60 years is a long period. Most of the first few babies born in independent India have now retired from their jobs. Some have become grand parents. Two generations have come into being since. One would have expected that the equality of castes would now be well established. Yet it remains a problem ingrained in our society. In some parts of India like the remote villages of the underdeveloped states, I would view the lack of political will that manages to divide the society based on this "caste" mentality. On the other hand in metropolitan cities like Mumbai, its the legal "Reservation" that promotes this divide.

For 15 years of my childhood I viewed my classmates as friends and fellow students. We all respected each other for our abilities and strengths and helped each other overcome weaknesses. But when it was time to secure admission to the best education institutes after school - I came face to face with "reservation". Separate admission list for the "Reserved" and "General" category. I was left wondering - we all grew up in similar neighbourhoods, we all went to similar schools, we all gave the same exam, and we all worked hard to get our grades,then why these separate lists? That question of course has several debates and answers in favour and against. For me though this question marked the introduction to casteism and the feeling of being discriminated against - even when I myself never discriminated against anyone. The biggest disappointment was, not that there was discrimination, but the fact that it was all legal. The children of the poor and underprivileged have to struggle hard to get educated. This struggle is theirs to face, and it is so, irrespective of the caste they belong to. Yet the outdated basis of "reservation" continues to be. It begs the question,"Is caste discrimination Legal in India ?" I think this question will continue to have an ambiguous answer for some time to come.

If casteism was not enough to divide the society, then there is another form of discrimination which comes to haunt us. Perhaps in a worst way then it should. That is communalism - specifically based on religion. While I take pride to say that India is home to followers of most religions available in the world, its sad that this difference is sometimes the cause of unnecessary turmoil.

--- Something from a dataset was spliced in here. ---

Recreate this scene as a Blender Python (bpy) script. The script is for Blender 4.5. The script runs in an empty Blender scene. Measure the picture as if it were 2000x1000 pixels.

This word reminds me of the times when I walked on streets under fear of rioting mobs. This situation has been perhaps best brought out in Mani ratnam's movie Bombay. India has had to witness several riots over the years, for various reasons. The two big ones (1984 and 1992-93) that I witnessed were communal in nature. It is suffice to say that when this communalism raises its ugly head, the melting pot and economic capital of the country, definitely burns....

Then of course is regionalism, a form of discrimination which is not as obvious as the previous two. Even though there is nothing preventing a citizen of India to travel, work or reside in any part of the country, this form of discrimination threatens that very freedom from time to time. I think it is the separation of states based on linguistic majority, that allows for politics that promote this regionalism. The best example of such politics of course is the recent news about comments from politician Raj Thackeray which enraged a lot of North Indians. Yet again it managed to divide a united city of Mumbai.

Today, as a citizen of free India, when I think of the above words I start to think "Are we Indians secular or racist ?". I think its one choice that each of us has to make consciously. I choose to be secular and hope that it is so for the rest of my countrymen.